Scripts that build scenes:

----------

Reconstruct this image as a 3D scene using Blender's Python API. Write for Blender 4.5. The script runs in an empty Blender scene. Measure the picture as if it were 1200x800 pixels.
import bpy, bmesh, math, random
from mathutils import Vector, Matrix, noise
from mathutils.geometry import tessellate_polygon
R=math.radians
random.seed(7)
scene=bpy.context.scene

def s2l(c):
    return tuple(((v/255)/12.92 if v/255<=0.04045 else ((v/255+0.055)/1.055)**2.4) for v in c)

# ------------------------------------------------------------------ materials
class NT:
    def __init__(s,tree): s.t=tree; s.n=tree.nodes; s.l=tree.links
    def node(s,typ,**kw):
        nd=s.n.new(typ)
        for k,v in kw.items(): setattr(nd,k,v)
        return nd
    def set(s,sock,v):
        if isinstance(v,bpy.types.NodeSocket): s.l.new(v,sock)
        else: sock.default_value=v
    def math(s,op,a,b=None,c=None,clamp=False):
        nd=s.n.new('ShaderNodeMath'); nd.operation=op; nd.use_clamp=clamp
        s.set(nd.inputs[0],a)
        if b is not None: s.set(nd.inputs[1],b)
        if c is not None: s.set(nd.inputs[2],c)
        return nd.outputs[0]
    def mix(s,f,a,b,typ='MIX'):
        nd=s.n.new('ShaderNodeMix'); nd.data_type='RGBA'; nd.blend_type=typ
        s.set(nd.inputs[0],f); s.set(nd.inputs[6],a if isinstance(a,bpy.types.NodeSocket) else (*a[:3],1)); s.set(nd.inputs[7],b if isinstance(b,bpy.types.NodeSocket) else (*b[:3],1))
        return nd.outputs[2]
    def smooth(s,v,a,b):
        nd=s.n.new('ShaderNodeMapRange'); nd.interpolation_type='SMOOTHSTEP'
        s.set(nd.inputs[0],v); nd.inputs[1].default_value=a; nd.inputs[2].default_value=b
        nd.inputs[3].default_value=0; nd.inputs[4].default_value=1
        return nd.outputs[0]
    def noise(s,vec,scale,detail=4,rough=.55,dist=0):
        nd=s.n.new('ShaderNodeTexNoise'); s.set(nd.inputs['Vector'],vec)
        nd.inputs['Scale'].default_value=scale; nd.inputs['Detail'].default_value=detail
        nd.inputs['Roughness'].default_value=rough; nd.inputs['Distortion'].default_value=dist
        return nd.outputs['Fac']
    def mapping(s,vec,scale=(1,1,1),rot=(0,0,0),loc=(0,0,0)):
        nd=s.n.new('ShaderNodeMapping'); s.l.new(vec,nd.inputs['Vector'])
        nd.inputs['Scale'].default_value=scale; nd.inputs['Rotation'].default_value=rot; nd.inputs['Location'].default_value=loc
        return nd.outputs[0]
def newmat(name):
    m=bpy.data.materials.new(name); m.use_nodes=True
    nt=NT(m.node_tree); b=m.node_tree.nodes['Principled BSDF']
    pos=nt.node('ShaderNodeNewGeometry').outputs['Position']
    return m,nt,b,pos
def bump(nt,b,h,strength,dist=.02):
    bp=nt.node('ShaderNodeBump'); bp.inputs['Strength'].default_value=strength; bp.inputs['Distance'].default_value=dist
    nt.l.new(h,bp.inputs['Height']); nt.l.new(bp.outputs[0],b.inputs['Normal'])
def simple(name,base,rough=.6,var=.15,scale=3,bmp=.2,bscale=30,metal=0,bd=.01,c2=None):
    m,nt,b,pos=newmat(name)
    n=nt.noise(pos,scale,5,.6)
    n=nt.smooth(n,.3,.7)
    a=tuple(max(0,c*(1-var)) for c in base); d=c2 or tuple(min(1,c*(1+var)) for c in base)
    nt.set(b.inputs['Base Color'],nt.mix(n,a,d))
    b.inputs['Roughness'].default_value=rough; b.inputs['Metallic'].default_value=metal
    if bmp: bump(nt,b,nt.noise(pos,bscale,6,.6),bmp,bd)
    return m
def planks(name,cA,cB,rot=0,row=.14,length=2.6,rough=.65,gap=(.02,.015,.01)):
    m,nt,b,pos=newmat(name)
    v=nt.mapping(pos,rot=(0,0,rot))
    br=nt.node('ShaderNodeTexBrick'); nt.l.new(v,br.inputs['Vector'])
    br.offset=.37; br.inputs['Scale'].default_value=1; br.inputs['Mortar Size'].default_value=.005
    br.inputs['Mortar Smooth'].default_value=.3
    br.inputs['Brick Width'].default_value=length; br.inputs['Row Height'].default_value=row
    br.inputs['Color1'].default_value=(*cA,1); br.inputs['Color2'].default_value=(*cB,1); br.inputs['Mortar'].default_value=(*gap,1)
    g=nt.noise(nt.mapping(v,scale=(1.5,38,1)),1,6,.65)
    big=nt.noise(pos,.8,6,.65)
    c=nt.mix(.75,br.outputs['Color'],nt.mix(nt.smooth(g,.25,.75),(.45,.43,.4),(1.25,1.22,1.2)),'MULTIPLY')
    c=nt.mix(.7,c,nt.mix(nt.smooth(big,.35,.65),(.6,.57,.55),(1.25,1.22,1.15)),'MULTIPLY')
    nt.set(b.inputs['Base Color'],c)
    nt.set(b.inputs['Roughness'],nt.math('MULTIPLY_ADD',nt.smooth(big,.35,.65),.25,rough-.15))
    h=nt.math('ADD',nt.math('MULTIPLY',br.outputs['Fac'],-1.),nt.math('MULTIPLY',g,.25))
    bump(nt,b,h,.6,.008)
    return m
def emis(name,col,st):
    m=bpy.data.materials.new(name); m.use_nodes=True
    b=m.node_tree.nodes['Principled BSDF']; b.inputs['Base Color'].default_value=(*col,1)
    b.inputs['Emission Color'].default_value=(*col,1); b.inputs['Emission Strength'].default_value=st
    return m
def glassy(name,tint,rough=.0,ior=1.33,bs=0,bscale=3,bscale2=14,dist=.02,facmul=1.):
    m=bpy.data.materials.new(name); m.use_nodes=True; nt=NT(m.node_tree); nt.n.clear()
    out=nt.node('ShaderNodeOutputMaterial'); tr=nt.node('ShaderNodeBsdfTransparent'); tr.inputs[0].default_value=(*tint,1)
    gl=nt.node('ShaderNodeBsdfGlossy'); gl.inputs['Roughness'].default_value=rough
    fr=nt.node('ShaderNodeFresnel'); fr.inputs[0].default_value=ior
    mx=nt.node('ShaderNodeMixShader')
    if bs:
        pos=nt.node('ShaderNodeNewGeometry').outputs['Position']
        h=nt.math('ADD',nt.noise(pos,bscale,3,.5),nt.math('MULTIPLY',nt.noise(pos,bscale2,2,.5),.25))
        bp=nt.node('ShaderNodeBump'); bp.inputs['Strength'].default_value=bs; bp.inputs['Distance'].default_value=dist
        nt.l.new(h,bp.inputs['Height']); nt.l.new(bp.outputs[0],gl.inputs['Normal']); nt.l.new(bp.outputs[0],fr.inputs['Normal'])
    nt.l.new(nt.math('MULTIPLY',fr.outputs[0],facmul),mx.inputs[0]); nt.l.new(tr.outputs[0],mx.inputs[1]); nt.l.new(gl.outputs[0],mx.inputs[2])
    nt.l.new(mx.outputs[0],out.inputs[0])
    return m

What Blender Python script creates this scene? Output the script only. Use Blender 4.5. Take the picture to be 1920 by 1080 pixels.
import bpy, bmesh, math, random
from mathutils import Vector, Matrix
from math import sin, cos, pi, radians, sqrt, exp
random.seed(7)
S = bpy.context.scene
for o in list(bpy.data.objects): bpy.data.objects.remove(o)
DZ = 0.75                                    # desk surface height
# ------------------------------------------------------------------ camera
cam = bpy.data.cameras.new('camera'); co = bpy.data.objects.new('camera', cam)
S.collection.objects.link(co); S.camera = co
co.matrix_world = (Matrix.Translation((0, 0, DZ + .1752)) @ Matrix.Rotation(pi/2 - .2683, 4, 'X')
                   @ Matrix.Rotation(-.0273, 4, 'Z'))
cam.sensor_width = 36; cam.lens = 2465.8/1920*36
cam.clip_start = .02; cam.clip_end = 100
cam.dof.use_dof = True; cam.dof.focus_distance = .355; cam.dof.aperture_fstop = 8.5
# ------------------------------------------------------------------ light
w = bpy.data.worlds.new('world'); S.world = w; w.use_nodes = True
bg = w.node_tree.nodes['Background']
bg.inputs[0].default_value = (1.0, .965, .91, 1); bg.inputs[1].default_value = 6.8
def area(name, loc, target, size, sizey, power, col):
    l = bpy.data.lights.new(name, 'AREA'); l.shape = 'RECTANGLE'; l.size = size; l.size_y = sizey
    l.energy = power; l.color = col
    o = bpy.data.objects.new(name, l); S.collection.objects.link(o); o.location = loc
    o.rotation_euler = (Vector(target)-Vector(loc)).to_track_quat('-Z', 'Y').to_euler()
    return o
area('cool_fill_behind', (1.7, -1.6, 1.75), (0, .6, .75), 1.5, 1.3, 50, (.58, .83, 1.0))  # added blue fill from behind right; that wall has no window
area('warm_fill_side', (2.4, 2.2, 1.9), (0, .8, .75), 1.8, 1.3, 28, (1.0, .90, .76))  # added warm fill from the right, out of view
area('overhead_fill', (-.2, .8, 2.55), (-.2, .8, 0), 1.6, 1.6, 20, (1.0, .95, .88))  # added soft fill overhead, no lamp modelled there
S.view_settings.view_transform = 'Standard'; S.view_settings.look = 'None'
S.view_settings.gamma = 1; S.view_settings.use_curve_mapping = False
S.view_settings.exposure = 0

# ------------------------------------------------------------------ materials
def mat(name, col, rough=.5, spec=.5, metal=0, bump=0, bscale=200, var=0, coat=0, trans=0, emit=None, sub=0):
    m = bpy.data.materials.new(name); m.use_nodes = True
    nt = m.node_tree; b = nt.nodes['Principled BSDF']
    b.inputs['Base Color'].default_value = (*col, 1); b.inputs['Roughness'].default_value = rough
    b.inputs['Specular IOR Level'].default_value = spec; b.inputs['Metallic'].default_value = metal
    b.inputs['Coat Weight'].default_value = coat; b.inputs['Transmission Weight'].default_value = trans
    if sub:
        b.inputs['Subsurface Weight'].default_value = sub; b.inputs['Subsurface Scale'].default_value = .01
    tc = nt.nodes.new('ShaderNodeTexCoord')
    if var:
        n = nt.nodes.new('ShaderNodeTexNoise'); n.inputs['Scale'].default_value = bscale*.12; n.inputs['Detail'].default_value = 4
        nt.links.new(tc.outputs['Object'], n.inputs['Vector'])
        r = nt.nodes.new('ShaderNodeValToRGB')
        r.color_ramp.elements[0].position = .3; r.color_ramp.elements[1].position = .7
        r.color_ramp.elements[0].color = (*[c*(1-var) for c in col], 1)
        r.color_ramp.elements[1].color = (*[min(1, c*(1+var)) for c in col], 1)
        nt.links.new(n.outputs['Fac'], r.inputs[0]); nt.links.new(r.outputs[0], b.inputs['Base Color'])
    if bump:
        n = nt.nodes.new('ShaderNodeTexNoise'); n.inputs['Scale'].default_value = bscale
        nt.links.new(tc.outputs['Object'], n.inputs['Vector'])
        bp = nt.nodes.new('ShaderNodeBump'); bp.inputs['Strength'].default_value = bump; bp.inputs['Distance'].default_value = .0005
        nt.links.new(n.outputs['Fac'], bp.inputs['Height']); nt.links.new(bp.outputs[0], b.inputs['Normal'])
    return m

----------

* [Exercise]: Restate exactly the records above from their first line through the line that holds "return tuple(((v/255)/12.92 if", please, including both and leaving out all others.

* [Correct output]:
Reconstruct this image as a 3D scene using Blender's Python API. Write for Blender 4.5. The script runs in an empty Blender scene. Measure the picture as if it were 1200x800 pixels.
import bpy, bmesh, math, random
from mathutils import Vector, Matrix, noise
from mathutils.geometry import tessellate_polygon
R=math.radians
random.seed(7)
scene=bpy.context.scene

def s2l(c):
    return tuple(((v/255)/12.92 if v/255<=0.04045 else ((v/255+0.055)/1.055)**2.4) for v in c)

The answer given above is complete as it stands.